Your task
Exactly and only the lines from the one with "round_cloth('round_tablecloth', RC, RR, 'cloth_grey', 'grey" through the end of the listing are to be transcribed, both ends included.

Provided data
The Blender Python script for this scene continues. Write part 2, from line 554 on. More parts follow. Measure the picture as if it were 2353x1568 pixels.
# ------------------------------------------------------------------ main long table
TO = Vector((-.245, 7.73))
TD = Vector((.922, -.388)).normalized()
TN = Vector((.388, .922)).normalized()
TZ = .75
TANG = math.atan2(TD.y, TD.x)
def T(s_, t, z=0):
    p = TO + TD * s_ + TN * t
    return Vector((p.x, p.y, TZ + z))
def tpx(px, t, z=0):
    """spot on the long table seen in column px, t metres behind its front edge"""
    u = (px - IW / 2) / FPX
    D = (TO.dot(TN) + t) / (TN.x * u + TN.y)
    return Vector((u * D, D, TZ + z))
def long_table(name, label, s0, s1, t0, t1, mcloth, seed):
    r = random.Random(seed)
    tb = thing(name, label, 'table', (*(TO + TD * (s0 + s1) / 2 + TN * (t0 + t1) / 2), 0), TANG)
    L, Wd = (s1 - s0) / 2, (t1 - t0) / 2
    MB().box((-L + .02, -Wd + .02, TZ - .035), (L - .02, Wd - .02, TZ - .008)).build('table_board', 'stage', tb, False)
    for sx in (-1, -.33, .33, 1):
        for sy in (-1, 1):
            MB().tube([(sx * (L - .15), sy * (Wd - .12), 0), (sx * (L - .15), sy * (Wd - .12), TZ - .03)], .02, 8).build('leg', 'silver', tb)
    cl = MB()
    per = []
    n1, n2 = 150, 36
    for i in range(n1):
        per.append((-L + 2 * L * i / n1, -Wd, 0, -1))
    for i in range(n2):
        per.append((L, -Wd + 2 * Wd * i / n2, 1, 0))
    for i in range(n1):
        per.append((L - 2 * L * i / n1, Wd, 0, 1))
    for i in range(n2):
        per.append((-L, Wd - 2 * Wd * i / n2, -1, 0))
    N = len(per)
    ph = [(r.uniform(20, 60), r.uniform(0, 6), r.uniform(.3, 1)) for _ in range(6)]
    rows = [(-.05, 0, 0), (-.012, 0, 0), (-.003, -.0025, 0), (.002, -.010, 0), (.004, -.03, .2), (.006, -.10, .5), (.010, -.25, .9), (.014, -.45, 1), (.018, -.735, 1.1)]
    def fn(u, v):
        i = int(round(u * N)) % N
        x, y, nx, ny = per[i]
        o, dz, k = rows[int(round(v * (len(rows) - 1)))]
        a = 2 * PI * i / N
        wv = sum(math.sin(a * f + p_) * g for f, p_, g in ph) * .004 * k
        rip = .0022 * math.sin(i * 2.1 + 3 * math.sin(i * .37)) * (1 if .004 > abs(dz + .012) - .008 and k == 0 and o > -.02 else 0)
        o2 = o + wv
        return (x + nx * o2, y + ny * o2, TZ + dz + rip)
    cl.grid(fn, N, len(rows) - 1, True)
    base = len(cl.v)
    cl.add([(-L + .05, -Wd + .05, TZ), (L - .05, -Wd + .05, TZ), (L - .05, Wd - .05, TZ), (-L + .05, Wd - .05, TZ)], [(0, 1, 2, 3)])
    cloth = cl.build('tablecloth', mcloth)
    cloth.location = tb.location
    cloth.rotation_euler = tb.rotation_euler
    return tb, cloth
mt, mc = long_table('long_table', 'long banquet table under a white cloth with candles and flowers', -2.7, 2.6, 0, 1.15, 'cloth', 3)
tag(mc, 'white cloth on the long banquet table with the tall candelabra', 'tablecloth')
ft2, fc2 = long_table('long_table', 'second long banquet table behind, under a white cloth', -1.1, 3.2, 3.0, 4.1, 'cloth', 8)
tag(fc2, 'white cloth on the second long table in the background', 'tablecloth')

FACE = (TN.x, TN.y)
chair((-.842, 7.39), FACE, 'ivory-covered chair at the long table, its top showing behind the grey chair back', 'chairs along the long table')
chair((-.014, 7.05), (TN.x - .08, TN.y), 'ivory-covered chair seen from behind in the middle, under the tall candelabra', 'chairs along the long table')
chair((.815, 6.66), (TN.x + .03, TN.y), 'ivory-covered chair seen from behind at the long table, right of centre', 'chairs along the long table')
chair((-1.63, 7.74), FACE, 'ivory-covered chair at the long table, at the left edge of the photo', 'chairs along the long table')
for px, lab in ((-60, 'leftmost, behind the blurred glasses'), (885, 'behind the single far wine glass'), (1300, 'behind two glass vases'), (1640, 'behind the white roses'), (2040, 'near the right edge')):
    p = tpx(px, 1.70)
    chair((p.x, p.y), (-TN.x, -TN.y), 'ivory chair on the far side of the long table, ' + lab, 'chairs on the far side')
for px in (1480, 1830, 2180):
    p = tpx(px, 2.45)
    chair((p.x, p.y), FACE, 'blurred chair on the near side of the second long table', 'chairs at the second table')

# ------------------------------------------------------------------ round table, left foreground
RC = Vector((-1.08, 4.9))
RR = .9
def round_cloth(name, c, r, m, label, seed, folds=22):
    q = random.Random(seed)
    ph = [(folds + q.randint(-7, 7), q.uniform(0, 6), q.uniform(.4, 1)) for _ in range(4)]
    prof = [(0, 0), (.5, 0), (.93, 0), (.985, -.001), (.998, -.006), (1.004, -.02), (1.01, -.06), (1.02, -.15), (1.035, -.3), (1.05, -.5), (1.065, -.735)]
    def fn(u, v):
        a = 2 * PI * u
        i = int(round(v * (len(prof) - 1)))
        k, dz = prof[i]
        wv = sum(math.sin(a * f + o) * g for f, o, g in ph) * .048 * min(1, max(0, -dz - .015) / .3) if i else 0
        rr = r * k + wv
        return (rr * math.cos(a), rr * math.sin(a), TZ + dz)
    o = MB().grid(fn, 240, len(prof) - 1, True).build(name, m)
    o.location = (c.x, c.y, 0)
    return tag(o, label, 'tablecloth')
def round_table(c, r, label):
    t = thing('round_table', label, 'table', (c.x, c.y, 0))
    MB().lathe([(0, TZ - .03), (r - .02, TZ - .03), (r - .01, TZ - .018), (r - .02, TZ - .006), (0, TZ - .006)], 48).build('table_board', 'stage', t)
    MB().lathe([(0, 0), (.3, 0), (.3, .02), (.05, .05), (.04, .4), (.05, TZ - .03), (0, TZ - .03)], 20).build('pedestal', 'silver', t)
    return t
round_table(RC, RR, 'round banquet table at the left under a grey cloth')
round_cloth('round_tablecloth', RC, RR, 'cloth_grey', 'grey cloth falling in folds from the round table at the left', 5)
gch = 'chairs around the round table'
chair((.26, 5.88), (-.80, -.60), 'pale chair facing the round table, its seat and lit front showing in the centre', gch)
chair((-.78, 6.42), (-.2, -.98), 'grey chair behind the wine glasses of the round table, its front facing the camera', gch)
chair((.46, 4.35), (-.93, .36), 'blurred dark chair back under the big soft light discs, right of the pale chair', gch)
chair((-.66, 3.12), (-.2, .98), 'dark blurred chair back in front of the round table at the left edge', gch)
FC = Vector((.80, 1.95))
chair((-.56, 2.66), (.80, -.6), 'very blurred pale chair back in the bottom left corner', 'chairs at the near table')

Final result
round_cloth('round_tablecloth', RC, RR, 'cloth_grey', 'grey cloth falling in folds from the round table at the left', 5)
gch = 'chairs around the round table'
chair((.26, 5.88), (-.80, -.60), 'pale chair facing the round table, its seat and lit front showing in the centre', gch)
chair((-.78, 6.42), (-.2, -.98), 'grey chair behind the wine glasses of the round table, its front facing the camera', gch)
chair((.46, 4.35), (-.93, .36), 'blurred dark chair back under the big soft light discs, right of the pale chair', gch)
chair((-.66, 3.12), (-.2, .98), 'dark blurred chair back in front of the round table at the left edge', gch)
FC = Vector((.80, 1.95))
chair((-.56, 2.66), (.80, -.6), 'very blurred pale chair back in the bottom left corner', 'chairs at the near table')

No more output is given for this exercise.